Nothing should be output except the lines from the one containing "Write part 3" through the one containing "for x0, x1 in", both ends included, each repeated exactly.

+++ RECORDS SHOWN +++

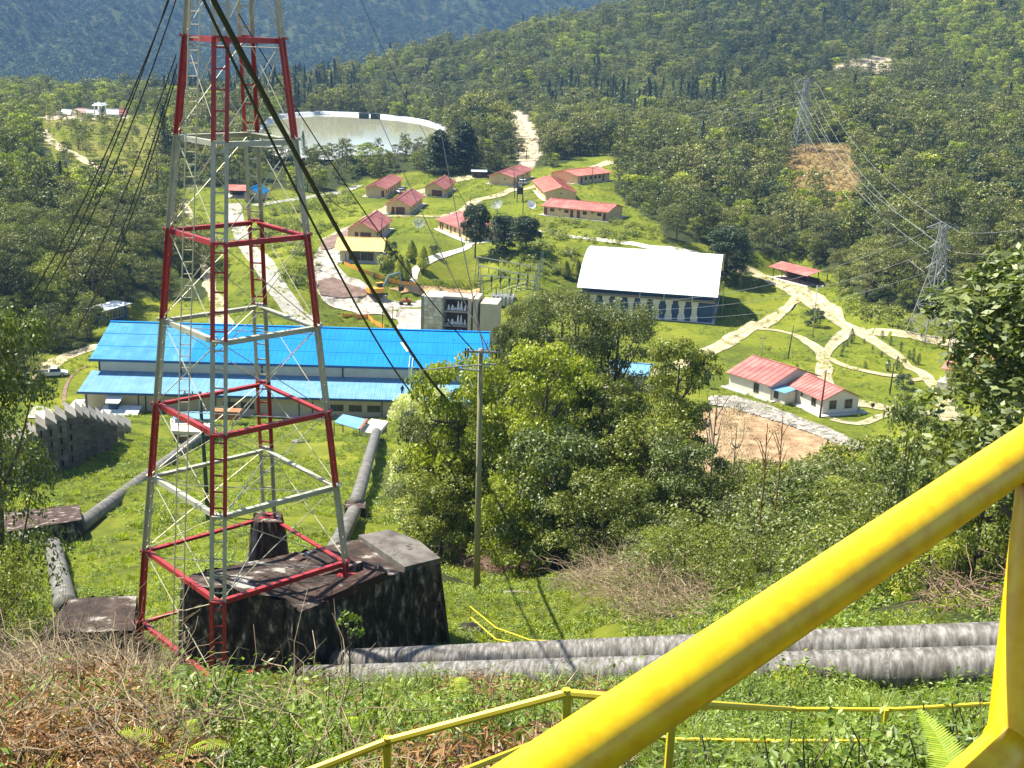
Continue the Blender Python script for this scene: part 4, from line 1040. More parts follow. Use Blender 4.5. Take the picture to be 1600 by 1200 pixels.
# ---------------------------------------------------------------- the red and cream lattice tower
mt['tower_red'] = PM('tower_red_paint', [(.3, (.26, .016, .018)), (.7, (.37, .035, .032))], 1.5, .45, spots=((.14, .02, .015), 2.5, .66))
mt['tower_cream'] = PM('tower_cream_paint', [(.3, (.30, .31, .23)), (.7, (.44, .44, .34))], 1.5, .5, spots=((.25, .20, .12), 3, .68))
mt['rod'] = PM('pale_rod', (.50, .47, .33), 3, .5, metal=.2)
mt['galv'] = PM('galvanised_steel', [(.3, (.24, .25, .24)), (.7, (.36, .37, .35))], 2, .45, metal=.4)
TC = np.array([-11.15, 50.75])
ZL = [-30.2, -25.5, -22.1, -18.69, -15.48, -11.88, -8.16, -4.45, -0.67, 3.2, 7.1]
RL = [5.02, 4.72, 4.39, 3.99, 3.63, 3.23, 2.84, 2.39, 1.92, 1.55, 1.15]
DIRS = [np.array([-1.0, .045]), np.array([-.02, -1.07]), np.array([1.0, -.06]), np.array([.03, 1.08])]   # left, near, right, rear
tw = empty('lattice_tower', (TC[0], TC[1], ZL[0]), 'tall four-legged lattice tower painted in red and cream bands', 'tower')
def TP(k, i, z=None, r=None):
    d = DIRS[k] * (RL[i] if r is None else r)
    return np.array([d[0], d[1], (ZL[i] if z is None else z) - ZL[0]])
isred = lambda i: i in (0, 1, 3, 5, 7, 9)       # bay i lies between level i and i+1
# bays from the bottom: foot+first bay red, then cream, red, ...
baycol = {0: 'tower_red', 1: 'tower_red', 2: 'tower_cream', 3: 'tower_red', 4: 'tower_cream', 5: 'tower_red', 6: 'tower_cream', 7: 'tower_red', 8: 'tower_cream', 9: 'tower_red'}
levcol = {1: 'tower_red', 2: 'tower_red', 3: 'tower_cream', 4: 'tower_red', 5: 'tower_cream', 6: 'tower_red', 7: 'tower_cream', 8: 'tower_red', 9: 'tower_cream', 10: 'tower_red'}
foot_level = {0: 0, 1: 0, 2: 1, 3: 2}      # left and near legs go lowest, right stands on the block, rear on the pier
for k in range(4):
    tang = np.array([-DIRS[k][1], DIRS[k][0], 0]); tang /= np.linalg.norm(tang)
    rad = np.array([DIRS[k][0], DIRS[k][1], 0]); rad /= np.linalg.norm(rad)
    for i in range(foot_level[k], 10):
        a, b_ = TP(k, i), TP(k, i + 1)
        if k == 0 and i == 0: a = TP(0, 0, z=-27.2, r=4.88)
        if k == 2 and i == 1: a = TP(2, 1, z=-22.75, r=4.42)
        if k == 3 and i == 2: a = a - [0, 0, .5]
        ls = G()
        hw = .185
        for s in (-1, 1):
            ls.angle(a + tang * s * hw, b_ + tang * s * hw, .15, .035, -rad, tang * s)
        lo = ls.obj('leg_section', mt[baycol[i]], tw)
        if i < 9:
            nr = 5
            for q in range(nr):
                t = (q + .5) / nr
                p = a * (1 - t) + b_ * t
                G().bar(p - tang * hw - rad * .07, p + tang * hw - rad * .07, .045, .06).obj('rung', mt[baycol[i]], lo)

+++
+++ RECORDS SHOWN +++

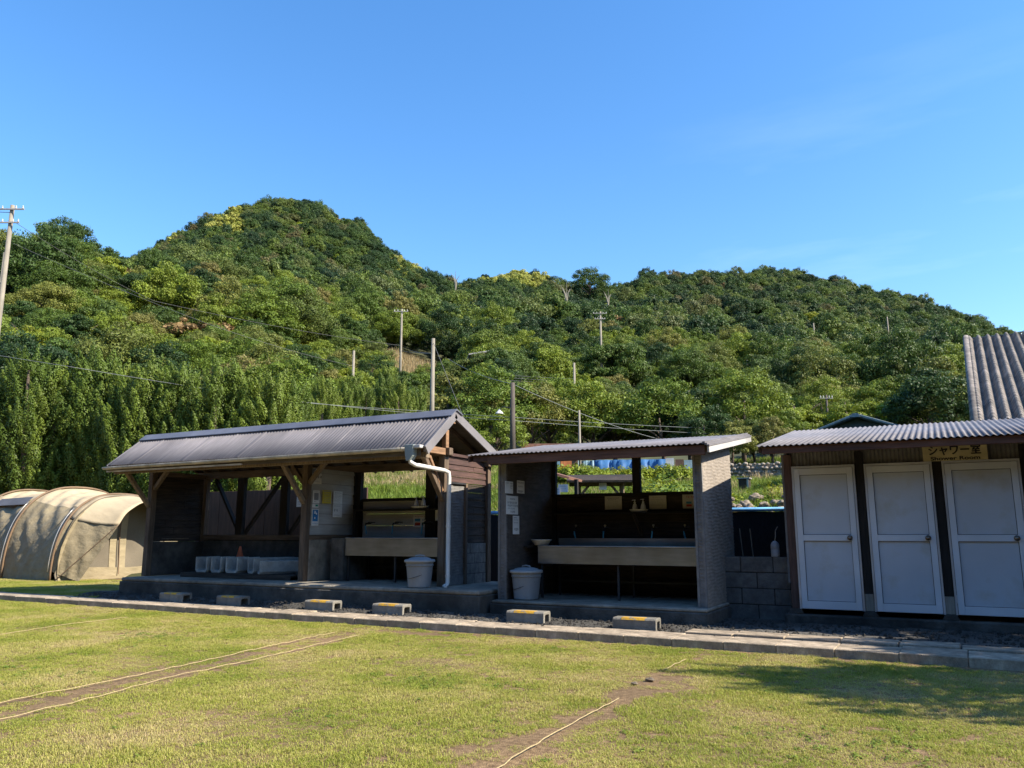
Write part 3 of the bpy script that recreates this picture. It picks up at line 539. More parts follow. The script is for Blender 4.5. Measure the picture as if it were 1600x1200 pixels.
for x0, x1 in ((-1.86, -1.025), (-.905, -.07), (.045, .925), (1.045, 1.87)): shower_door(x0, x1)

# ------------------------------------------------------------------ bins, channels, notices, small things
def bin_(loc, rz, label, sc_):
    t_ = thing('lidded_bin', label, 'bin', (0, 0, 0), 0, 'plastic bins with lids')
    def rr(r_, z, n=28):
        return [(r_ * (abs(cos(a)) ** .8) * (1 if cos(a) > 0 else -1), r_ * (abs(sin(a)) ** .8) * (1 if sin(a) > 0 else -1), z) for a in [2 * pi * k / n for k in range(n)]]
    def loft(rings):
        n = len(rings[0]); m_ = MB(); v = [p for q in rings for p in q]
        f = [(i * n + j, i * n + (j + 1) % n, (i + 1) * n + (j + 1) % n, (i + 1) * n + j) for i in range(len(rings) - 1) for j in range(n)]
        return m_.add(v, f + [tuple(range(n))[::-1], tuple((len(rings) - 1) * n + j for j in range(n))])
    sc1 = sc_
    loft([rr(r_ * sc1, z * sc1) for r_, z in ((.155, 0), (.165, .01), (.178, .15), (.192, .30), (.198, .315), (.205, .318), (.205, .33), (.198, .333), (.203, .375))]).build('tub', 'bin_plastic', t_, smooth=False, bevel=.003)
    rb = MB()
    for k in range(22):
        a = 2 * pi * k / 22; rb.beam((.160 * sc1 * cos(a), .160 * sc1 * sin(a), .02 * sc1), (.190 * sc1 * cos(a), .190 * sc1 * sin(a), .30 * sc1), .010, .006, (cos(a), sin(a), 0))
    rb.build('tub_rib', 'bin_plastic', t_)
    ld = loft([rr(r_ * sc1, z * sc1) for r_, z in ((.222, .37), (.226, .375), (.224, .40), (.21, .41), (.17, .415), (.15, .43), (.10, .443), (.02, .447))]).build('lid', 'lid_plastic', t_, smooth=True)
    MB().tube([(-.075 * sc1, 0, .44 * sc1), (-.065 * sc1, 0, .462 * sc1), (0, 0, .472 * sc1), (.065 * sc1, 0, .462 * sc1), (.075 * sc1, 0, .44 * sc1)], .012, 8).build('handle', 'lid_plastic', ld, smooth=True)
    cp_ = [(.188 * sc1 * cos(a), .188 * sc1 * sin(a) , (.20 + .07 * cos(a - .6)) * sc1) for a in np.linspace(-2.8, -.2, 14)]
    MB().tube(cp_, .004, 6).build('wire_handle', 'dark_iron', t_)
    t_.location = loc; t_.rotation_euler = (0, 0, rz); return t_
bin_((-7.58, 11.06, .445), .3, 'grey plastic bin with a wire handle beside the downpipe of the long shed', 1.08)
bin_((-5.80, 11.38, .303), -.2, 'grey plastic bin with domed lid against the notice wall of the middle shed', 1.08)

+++
+++ RECORDS SHOWN +++

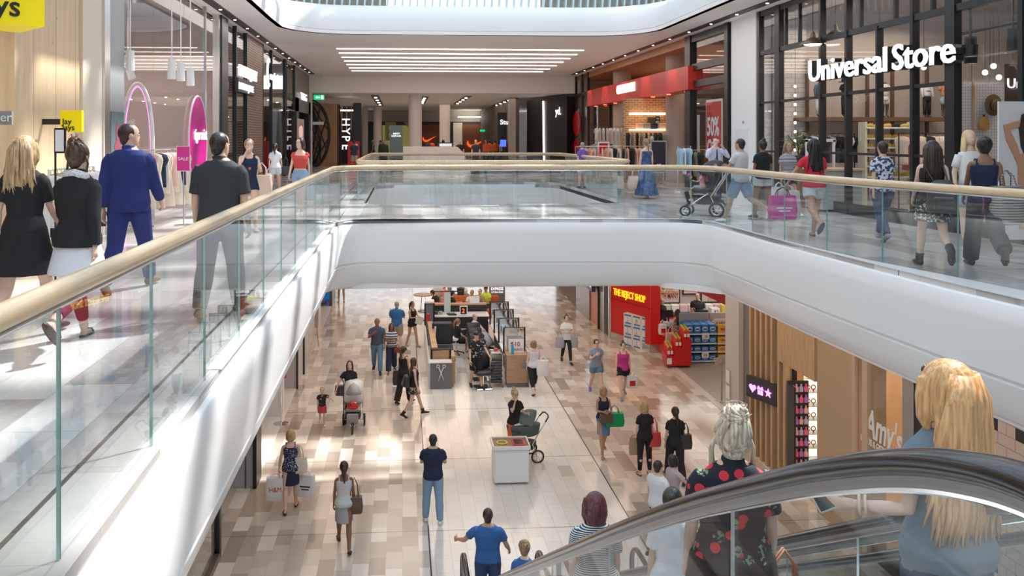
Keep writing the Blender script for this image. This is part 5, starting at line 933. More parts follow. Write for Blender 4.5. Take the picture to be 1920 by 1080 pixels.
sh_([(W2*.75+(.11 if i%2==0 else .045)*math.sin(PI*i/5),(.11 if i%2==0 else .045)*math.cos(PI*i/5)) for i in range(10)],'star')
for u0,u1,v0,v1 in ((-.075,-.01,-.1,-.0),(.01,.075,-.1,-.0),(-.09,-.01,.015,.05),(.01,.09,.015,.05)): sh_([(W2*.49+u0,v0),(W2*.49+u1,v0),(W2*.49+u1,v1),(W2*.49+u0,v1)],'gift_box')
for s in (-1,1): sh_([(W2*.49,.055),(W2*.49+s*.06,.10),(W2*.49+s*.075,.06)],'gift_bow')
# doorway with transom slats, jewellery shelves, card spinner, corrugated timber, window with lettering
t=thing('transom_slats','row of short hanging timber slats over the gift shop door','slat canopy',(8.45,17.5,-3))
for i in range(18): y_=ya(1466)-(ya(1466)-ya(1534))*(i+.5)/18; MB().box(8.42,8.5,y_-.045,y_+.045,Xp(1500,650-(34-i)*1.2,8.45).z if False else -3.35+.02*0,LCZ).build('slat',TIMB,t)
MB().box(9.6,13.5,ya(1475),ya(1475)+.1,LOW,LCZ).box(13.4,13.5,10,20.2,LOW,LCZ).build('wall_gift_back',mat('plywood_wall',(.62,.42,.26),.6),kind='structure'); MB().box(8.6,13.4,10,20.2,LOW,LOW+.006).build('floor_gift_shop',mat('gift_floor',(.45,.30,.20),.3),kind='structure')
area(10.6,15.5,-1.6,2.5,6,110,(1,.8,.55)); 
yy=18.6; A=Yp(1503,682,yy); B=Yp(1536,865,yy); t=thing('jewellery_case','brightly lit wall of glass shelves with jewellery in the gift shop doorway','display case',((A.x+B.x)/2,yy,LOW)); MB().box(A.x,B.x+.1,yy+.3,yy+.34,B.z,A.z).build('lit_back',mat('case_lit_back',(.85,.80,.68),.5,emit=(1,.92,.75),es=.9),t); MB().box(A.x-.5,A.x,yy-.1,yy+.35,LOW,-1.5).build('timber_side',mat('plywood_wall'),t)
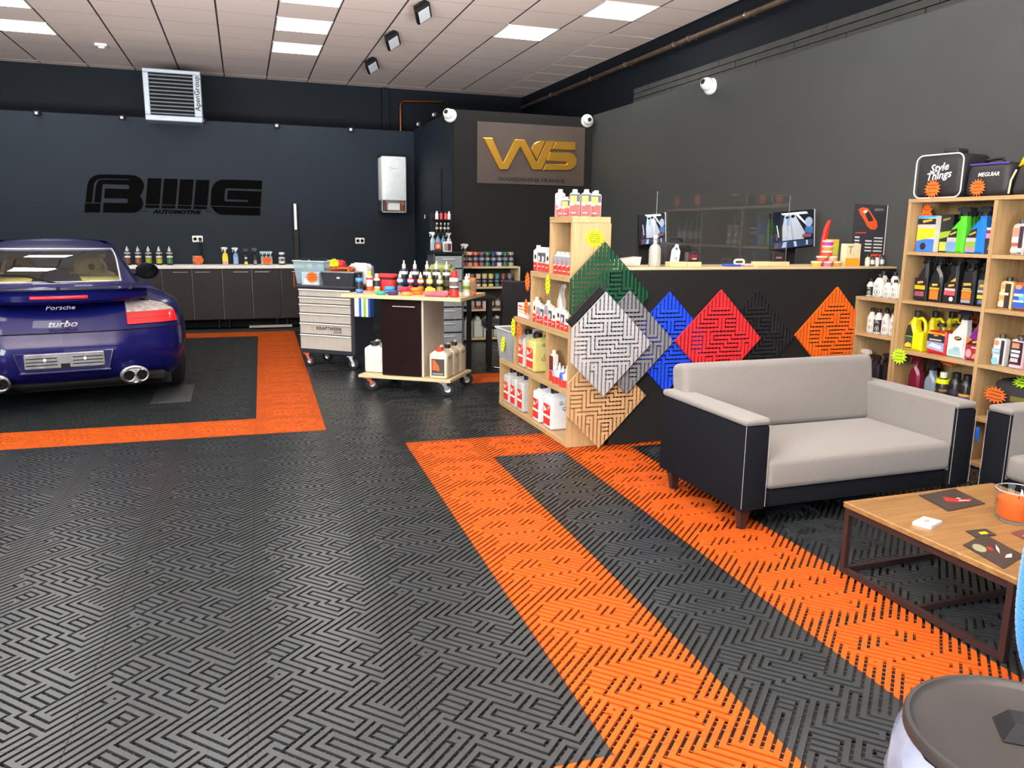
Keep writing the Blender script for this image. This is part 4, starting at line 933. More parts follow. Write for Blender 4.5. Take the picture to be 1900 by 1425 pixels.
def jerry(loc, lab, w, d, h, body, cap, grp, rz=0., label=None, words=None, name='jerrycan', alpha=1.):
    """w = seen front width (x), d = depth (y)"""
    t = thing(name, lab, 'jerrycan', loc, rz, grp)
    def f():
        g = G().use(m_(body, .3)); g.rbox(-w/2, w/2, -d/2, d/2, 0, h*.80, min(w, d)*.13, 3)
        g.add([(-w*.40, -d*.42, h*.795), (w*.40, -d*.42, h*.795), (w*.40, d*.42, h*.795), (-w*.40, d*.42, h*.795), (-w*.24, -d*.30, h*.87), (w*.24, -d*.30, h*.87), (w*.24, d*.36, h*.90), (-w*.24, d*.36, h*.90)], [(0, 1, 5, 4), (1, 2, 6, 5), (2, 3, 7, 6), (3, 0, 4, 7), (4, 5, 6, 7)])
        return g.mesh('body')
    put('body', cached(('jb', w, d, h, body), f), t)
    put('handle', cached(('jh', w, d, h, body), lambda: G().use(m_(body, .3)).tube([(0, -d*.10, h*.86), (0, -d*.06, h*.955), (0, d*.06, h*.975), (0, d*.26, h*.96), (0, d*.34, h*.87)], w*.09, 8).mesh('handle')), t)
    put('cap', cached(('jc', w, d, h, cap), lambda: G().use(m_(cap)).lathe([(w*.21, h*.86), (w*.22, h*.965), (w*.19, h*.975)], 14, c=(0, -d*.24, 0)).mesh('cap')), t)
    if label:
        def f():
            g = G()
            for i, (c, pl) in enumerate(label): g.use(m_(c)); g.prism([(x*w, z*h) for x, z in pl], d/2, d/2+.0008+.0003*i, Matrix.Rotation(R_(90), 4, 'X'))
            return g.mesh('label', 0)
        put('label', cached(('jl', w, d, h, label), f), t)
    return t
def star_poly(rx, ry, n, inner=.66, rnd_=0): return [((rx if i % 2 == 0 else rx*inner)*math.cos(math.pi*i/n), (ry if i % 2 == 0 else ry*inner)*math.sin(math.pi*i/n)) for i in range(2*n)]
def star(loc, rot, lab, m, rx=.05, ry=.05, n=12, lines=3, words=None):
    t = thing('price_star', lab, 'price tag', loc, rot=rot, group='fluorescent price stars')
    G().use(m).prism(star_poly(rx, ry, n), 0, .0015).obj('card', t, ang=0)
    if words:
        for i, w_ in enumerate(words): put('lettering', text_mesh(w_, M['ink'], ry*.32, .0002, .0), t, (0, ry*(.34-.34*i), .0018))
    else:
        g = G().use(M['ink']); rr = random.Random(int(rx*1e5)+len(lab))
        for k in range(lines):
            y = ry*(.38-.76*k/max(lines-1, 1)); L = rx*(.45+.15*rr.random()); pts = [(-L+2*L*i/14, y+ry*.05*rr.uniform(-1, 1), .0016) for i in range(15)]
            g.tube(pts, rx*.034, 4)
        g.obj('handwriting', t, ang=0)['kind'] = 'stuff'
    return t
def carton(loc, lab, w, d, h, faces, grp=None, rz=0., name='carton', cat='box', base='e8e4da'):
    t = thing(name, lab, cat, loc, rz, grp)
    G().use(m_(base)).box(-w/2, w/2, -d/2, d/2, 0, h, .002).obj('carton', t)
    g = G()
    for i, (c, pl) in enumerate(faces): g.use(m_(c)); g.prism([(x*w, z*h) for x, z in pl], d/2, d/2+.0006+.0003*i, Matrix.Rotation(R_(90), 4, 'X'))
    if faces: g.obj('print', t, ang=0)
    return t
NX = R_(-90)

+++

WRITTEN REPLY:
Write part 3 of the bpy script that recreates this picture. It picks up at line 539. More parts follow. The script is for Blender 4.5. Measure the picture as if it were 1600x1200 pixels.
for x0, x1 in ((-1.86, -1.025), (-.905, -.07), (.045, .925), (1.045, 1.87)): shower_door(x0, x1)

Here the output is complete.